Given information ->
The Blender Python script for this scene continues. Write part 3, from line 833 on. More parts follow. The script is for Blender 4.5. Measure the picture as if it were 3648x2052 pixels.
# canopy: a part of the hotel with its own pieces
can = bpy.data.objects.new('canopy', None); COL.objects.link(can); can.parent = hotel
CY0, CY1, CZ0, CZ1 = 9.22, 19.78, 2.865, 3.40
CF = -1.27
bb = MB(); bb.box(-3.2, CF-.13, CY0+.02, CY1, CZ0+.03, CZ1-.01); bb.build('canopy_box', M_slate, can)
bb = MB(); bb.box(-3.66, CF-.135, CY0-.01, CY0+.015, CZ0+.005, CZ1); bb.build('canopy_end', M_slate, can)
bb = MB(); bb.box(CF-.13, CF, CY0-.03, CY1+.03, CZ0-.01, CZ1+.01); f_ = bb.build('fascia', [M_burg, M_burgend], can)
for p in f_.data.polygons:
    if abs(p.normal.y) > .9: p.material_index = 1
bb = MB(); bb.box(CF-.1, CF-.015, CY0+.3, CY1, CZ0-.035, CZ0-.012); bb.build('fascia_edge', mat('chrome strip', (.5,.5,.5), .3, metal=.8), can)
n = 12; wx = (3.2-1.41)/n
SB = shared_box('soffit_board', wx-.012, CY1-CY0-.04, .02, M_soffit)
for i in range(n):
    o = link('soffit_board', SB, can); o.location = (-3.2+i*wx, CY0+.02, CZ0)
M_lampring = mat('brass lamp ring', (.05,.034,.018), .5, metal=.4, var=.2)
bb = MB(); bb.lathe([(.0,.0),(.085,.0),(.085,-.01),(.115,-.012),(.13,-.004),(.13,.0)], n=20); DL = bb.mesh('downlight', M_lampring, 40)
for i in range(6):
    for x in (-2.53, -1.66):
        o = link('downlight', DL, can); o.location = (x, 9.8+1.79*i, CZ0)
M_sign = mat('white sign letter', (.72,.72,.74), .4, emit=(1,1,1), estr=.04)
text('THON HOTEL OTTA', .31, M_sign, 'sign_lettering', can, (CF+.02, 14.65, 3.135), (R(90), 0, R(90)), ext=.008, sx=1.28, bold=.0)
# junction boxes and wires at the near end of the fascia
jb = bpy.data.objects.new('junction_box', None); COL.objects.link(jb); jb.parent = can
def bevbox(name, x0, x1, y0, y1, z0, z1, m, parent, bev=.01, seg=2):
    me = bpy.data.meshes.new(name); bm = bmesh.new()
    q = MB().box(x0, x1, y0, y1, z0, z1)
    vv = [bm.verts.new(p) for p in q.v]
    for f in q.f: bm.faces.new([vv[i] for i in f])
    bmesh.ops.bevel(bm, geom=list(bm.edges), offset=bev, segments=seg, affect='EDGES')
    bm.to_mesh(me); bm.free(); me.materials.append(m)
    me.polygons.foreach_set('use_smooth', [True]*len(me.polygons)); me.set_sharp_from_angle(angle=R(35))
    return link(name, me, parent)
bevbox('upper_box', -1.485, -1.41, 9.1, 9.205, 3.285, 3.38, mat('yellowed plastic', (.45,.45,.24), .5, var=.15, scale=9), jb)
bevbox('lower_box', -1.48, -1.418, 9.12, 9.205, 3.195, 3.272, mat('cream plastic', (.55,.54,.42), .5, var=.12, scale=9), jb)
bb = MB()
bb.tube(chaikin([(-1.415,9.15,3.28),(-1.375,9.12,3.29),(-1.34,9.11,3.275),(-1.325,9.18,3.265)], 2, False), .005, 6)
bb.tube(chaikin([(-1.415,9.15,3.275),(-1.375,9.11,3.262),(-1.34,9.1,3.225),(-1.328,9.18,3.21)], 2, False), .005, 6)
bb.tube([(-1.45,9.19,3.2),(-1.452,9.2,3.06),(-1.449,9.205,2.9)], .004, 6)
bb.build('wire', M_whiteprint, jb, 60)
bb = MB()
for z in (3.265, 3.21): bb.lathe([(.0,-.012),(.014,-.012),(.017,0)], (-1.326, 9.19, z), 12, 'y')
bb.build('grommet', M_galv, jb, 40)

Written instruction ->
Your task is to quote the listing above word for word.

Expected answer ->
The Blender Python script for this scene continues. Write part 3, from line 833 on. More parts follow. The script is for Blender 4.5. Measure the picture as if it were 3648x2052 pixels.
# canopy: a part of the hotel with its own pieces
can = bpy.data.objects.new('canopy', None); COL.objects.link(can); can.parent = hotel
CY0, CY1, CZ0, CZ1 = 9.22, 19.78, 2.865, 3.40
CF = -1.27
bb = MB(); bb.box(-3.2, CF-.13, CY0+.02, CY1, CZ0+.03, CZ1-.01); bb.build('canopy_box', M_slate, can)
bb = MB(); bb.box(-3.66, CF-.135, CY0-.01, CY0+.015, CZ0+.005, CZ1); bb.build('canopy_end', M_slate, can)
bb = MB(); bb.box(CF-.13, CF, CY0-.03, CY1+.03, CZ0-.01, CZ1+.01); f_ = bb.build('fascia', [M_burg, M_burgend], can)
for p in f_.data.polygons:
    if abs(p.normal.y) > .9: p.material_index = 1
bb = MB(); bb.box(CF-.1, CF-.015, CY0+.3, CY1, CZ0-.035, CZ0-.012); bb.build('fascia_edge', mat('chrome strip', (.5,.5,.5), .3, metal=.8), can)
n = 12; wx = (3.2-1.41)/n
SB = shared_box('soffit_board', wx-.012, CY1-CY0-.04, .02, M_soffit)
for i in range(n):
    o = link('soffit_board', SB, can); o.location = (-3.2+i*wx, CY0+.02, CZ0)
M_lampring = mat('brass lamp ring', (.05,.034,.018), .5, metal=.4, var=.2)
bb = MB(); bb.lathe([(.0,.0),(.085,.0),(.085,-.01),(.115,-.012),(.13,-.004),(.13,.0)], n=20); DL = bb.mesh('downlight', M_lampring, 40)
for i in range(6):
    for x in (-2.53, -1.66):
        o = link('downlight', DL, can); o.location = (x, 9.8+1.79*i, CZ0)
M_sign = mat('white sign letter', (.72,.72,.74), .4, emit=(1,1,1), estr=.04)
text('THON HOTEL OTTA', .31, M_sign, 'sign_lettering', can, (CF+.02, 14.65, 3.135), (R(90), 0, R(90)), ext=.008, sx=1.28, bold=.0)
# junction boxes and wires at the near end of the fascia
jb = bpy.data.objects.new('junction_box', None); COL.objects.link(jb); jb.parent = can
def bevbox(name, x0, x1, y0, y1, z0, z1, m, parent, bev=.01, seg=2):
    me = bpy.data.meshes.new(name); bm = bmesh.new()
    q = MB().box(x0, x1, y0, y1, z0, z1)
    vv = [bm.verts.new(p) for p in q.v]
    for f in q.f: bm.faces.new([vv[i] for i in f])
    bmesh.ops.bevel(bm, geom=list(bm.edges), offset=bev, segments=seg, affect='EDGES')
    bm.to_mesh(me); bm.free(); me.materials.append(m)
    me.polygons.foreach_set('use_smooth', [True]*len(me.polygons)); me.set_sharp_from_angle(angle=R(35))
    return link(name, me, parent)
bevbox('upper_box', -1.485, -1.41, 9.1, 9.205, 3.285, 3.38, mat('yellowed plastic', (.45,.45,.24), .5, var=.15, scale=9), jb)
bevbox('lower_box', -1.48, -1.418, 9.12, 9.205, 3.195, 3.272, mat('cream plastic', (.55,.54,.42), .5, var=.12, scale=9), jb)
bb = MB()
bb.tube(chaikin([(-1.415,9.15,3.28),(-1.375,9.12,3.29),(-1.34,9.11,3.275),(-1.325,9.18,3.265)], 2, False), .005, 6)
bb.tube(chaikin([(-1.415,9.15,3.275),(-1.375,9.11,3.262),(-1.34,9.1,3.225),(-1.328,9.18,3.21)], 2, False), .005, 6)
bb.tube([(-1.45,9.19,3.2),(-1.452,9.2,3.06),(-1.449,9.205,2.9)], .004, 6)
bb.build('wire', M_whiteprint, jb, 60)
bb = MB()
for z in (3.265, 3.21): bb.lathe([(.0,-.012),(.014,-.012),(.017,0)], (-1.326, 9.19, z), 12, 'y')
bb.build('grommet', M_galv, jb, 40)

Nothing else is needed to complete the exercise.